Hi, Ant:
1) As I Cc:'ed you, I
attempted to contact the author of the IPv4+ draft a few days
ago to offer my reading of his work. I have not heard any
response. In short, I believe that IPv4+ is paraphrasing the
scheme of the unsuccessful RFC1385 that EzIP Draft cited as
Informative Reference [12]. -- meaning that EzIP has avoided the
trap of such approach.
2) I went back to
earlier versions of the IPv4+ drafts and discovered a surprising
trend. That is, through all eight revisions, there has been
hardly any actual write-up text changes! It appears that the
author is just keeping the six-months-timer ticking.
3) Since you
indicated that IPv4+ was reported to NANOG, maybe you could
retrieve that thread and check with the author about what is the
status?
4) "Have you
approached any vendors about the feasibility of IP Options being
used for switching at line rate in silicon? ": No. For the
first phase of implementing EzIP, the configuration is called
RAN (Regional Area Network). It is essentially a numbering plan
enhancement to CG-NAT. There is no change to the basic IPv4
Header. The only engineering effort is "disabling the program
code that has been disabling the use of the 240/4 netblock",
followed by retiring the NAT function. So that CG-NAT can
operate as simple routers, by having the look-up state-tables capability as backup.
5) In the long run,
yes, processing of the Option Word needs be considered and
ideally be implemented in silicon to achieve the line rate
switching. Many claim, however, such end-to-end connectivity is
not needed according to the current trend, which is primarily
Server / Client model by CDN business. So, EzIP is actually a
forward looking two stage scheme. We can focus on the first
phase for now to relieve the underlying issues. There will be
plenty of lead time to upgrade the silicon when the demand for
end-to-end connectivity begins to build up.
6) " ... but your
replies are practically illegible because of formatting. ...

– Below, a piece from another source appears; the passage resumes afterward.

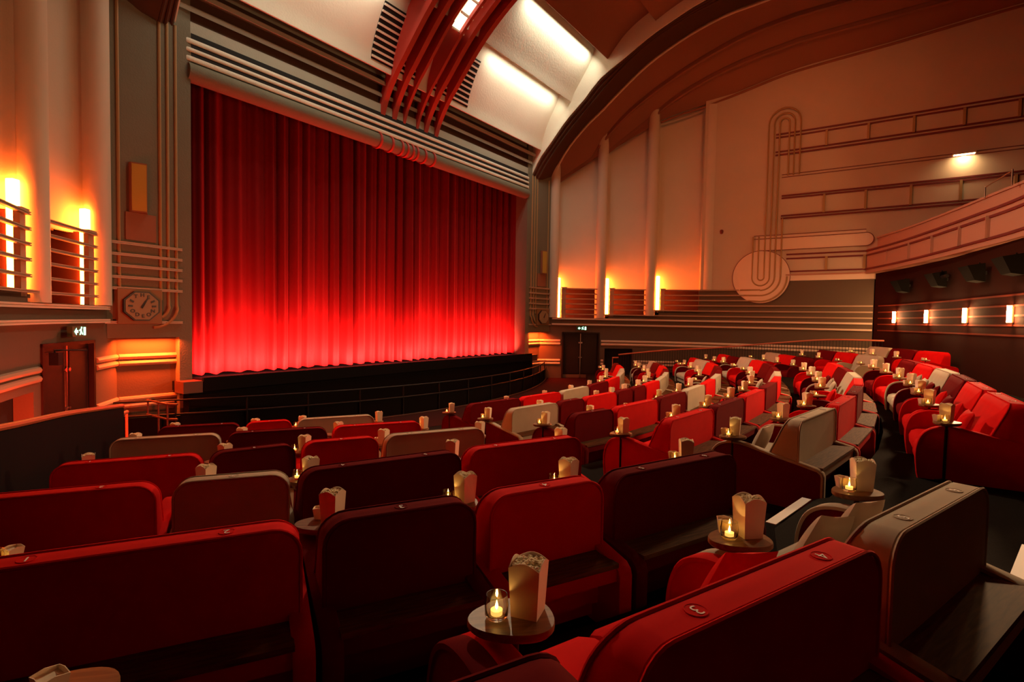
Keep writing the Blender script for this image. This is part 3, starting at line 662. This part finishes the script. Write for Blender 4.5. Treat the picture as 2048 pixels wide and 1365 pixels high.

": I am still learning the proper eMail etiquette on NANOG.
Could you please echo back some of my writings as you received?
So that I can see what they got transformed to.
Thanks,
Abe (2022-04-06 11:25)
On 2022-04-03 16:14, Anthony Newman
wrote:
You should check out https://datatracker.ietf.org/doc/html/draft-tang-ipv4plus-08 which is still dragging on
after receiving similar treatment here to EzIP (although less patented by its author) and equally unlikely
to be possible to implement in the real world in a timely fashion.
Have you approached any vendors about the feasibility of IP Options being used for switching at line rate in silicon?
Software IP stacks are the absolute least of your problem when proposing alterations to routing behaviour based on
packet contents. Apologies if this has been covered, but your replies are practically illegible because of formatting.